Arts & Leisure Watch 4/23

Appropros of our discussion below on the collusions involved in privileging Broadway over all other New York theatre...

Check out this item on the user-friendly "Directions" page of the Arts & Leisure section today.

"Small Things Come in Good Packages." Okay. Sounds nice, I guess, at first? Some nice free press for some mini-"festivals"at EST, Theatre for the New City, and Williamsburg's Brick Theater.

But between the lines is clearly the sense of alternative theatre as quaint freakshow.

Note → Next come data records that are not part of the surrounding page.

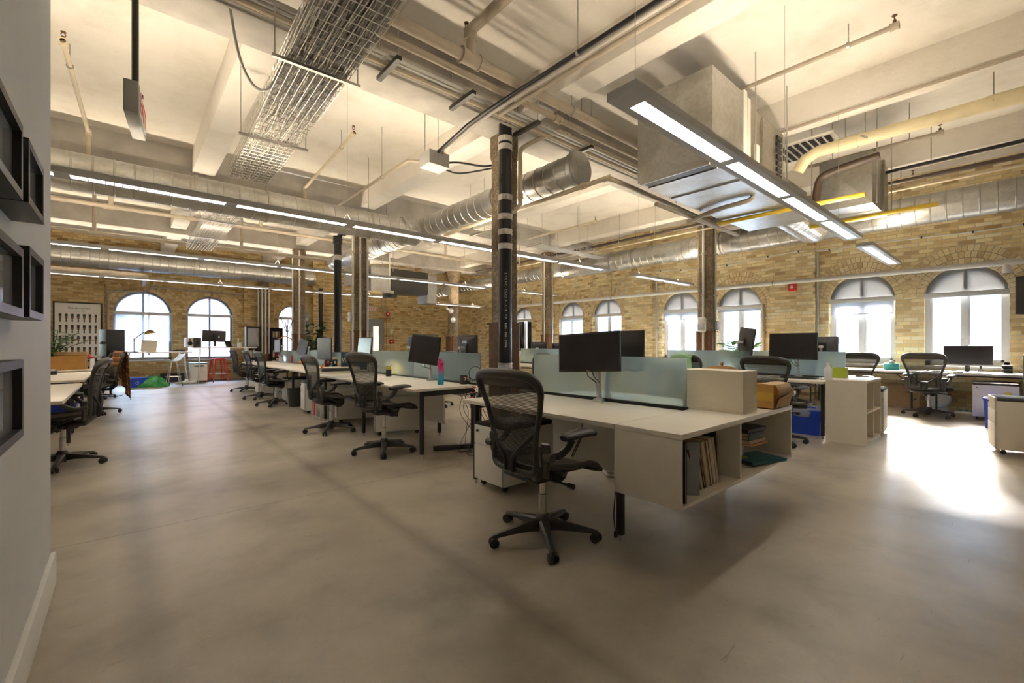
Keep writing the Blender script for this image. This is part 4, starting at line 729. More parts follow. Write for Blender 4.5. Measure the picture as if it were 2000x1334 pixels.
for k, (px, z0, z1, X_, mt) in enumerate(((1597, .1, 3.2, XR - .05, 'conduit'), (1282, .1, 3.2, XR - .05, 'conduit'), (1491, .8, 2.15, XR - .04, 'pipe_tan'))):
    o = thing('conduit', ['metal conduit down the brick beside the second street window', 'metal conduit down the brick left of the dispenser column', 'short tan conduit down the brick behind the mesh chair plant'][k], 'conduit', (X_, atx(px, X_), z0)); b_ = MB(); b_.cyl((0, 0, 0), (0, 0, z1 - z0), .026, seg=10); b_.build('pipe_run', mt, o); b_ = MB(); b_.box((.01, 0, (z1 - z0) * .5), (.07, .09, .03)); b_.box((.01, 0, (z1 - z0) * .8), (.07, .09, .03)); b_.build('conduit_strap', 'steel', o)
o = thing('cable_coil', 'white coil of cable hanging on the brick left of the dispenser column', 'cable', (XR - .17, atx(1215, XR - .15), 2.92)); b_ = MB()
for k in range(3): b_.tube([(0, .17 * math.cos(2 * PI * j / 24) * (1 + .06 * k), .16 * math.sin(2 * PI * j / 24) - .02 * k) for j in range(24)], .007, 6, closed=True)
b_.build('coil_loops', 'cable_white', o)
def loudspeaker(lab, loc, rz, w, d, h, stand=None, bracket=False, nm='loudspeaker'):
    o = thing(nm, lab, 'loudspeaker', loc, rz); b_ = MB(); b_.prism([(-d / 2, -w / 2 * .7), (-d / 2 + d * .3, -w / 2), (d / 2, -w / 2), (d / 2, w / 2), (-d / 2 + d * .3, w / 2), (-d / 2, w / 2 * .7)], 0, h, lambda u, v, t: Vector((u, v, t))); b_.build('cabinet', 'black_plastic', o)
    b_ = MB(); b_.bx(d / 2, d / 2 + .012, -w / 2 + .015, w / 2 - .015, .02, h - .02, bev=.006); b_.build('grille', 'monitor_black', o); b_ = MB(); b_.box((d / 2 + .014, 0, .06), (.006, .045, .03)); b_.build('badge', 'grey_plastic', o)
    b_ = MB(); b_.bx(-.05, .05, -w / 2 - .008, -w / 2 + .004, h * .45, h * .55, bev=.003); b_.build('carry_handle', 'graphite', o)
    if bracket: b_ = MB(); b_.tube(smooth_path([(0, 0, h), (-.0, 0, h + .06), (-.3, 0, h + .08), (-.42, 0, h)], 4), .02, 8); b_.build('wall_bracket', 'steel', o)
    if stand: b_ = MB(); b_.cyl((0, 0, -stand), (0, 0, 0), .022); b_.lathe([(.0, -stand), (.2, -stand), (.2, -stand + .015), (.03, -stand + .03)], 20); b_.build('stand_pole', 'black_metal', o)
    return o
loudspeaker('black loudspeaker mounted high on the brick beside the street windows', (10.9, -.16, 1.68), PI - .25, .38, .36, .6, bracket=True)
x_, y_ = [v * 10.2 for v in ray(216)]; loudspeaker('dark loudspeaker on a stand beside the paintbrush poster', (x_, y_, .93), -PI / 2 + .55, .36, .36, .6, stand=.93)
# paintbrush poster
x0, x1 = aty(103, YL - .2), aty(200, YL - .2); po = thing('framed_poster', 'white poster of rows of paintbrushes in a black frame', 'poster', ((x0 + x1) / 2, YL - .166, 1.55)); w_ = (x1 - x0); h_ = 1.72
b_ = MB(); f_ = .035; b_.bx(-w_ / 2, w_ / 2, -.03, .0, h_ / 2 - f_, h_ / 2); b_.bx(-w_ / 2, w_ / 2, -.03, 0, -h_ / 2, -h_ / 2 + f_); b_.bx(-w_ / 2, -w_ / 2 + f_, -.03, 0, -h_ / 2, h_ / 2); b_.bx(w_ / 2 - f_, w_ / 2, -.03, 0, -h_ / 2, h_ / 2); b_.build('poster_frame', 'black_metal', po)
b_ = MB(); b_.bx(-w_ / 2 + f_, w_ / 2 - f_, -.012, -.008, -h_ / 2 + f_, h_ / 2 - f_); pp = b_.build('poster_sheet', 'white_plastic', po)
b_ = MB()
for r_ in range(5):
    for c in range(7):
        cx_ = -w_ * .36 + c * w_ * .72 / 6; cz_ = h_ / 2 - .42 - r_ * .32
        b_.mi = 0; b_.box((cx_, -.0135, cz_ + .04), (.055, .003, .075)); b_.mi = 1; b_.box((cx_, -.0135, cz_ - .015), (.055, .003, .035)); b_.mi = 2; b_.prism([(cx_ - .027, cz_ - .033), (cx_ + .027, cz_ - .033), (cx_ + .011, cz_ - .075), (cx_ + .018, cz_ - .13), (cx_, cz_ - .17), (cx_ - .018, cz_ - .13), (cx_ - .011, cz_ - .075)], -.015, -.012, pt)
b_.build('printed_brushes', ['book_black', 'book_brown', 'pipe_brown'], pp)
text('poster_title', 'Ou-au-nu-ou!', .085, 'book_black', pp, (.02, -.0135, h_ / 2 - .17), (PI / 2, 0, 0)); text('poster_subtitle', 'paintbrush study', .035, 'book_black', pp, (.02, -.0135, h_ / 2 - .26), (PI / 2, 0, 0))
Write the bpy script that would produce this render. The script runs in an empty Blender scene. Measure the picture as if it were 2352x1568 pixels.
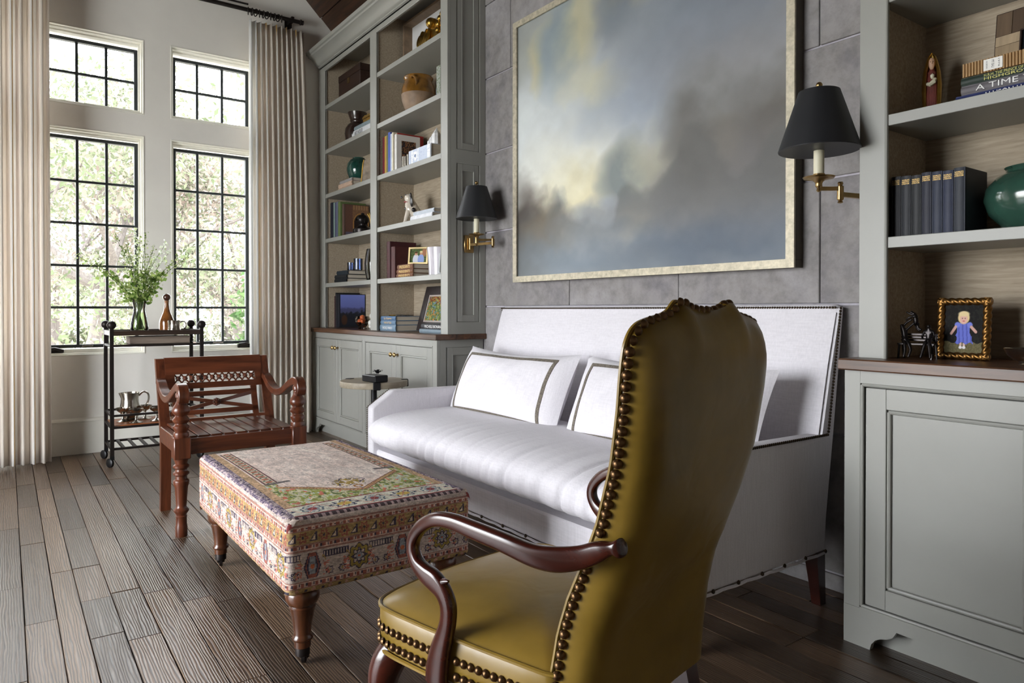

Where the value is still only as great as its entertainment potential.

A word of caution, though: For every "Urinetown" that shot from a festival in a dark black box downtown to the bright lights of Midtown, there were far more clunkers that might have been better off left alone. Assume a similar ratio here, and proceed with fun-loving caution.

Note two uses of "caution." How did that get by the copy editor? Unless NYT Arts is that extremely "on message" these days.

Ticketbuyer: Proceed at your own risk. Most downtown theatre is kinda like Urinetown--remember that wacky show?--but if you're looking to get $100 worth of quality, say a Julia Roberts vehicle or a revival of "Barefoot in the Park," stick to B'way.

As you'll see the promos for the shows come complete in consumer guide form, covering just three points for each: "What"; "Sounds Promising Because"; and the all-too-cautionary "But..."

Must the Times be a cheerleader for downtown? Of course not. But would they ever run a piece in advance of a Broadway show implying reasons why not to buy a ticket?

If I were one of these theatres I'd say, Thanks for nothing.


Anonymous said...

the kicker is "$100 worth of quality, say a Julia Roberts vehicle or a revival of 'Barefoot in the Park'"...

yes, that's money well-spent, and for non-theater-types who, at the behest of nyt theater coverage, decide to splurge for $100 worth of theatrical "quality," that's 100 reasons not to consider plays as a viable (worthwhile) entertainment option.

Larissa said...

This is disgusting--to suggest that there are proportionally more "clunkers" in small off-Broadway houses than on, and that a show making it to the "bright lights of midtown" is somehow a guarantee of it not being a clunker--I could just spit. Spit, I say!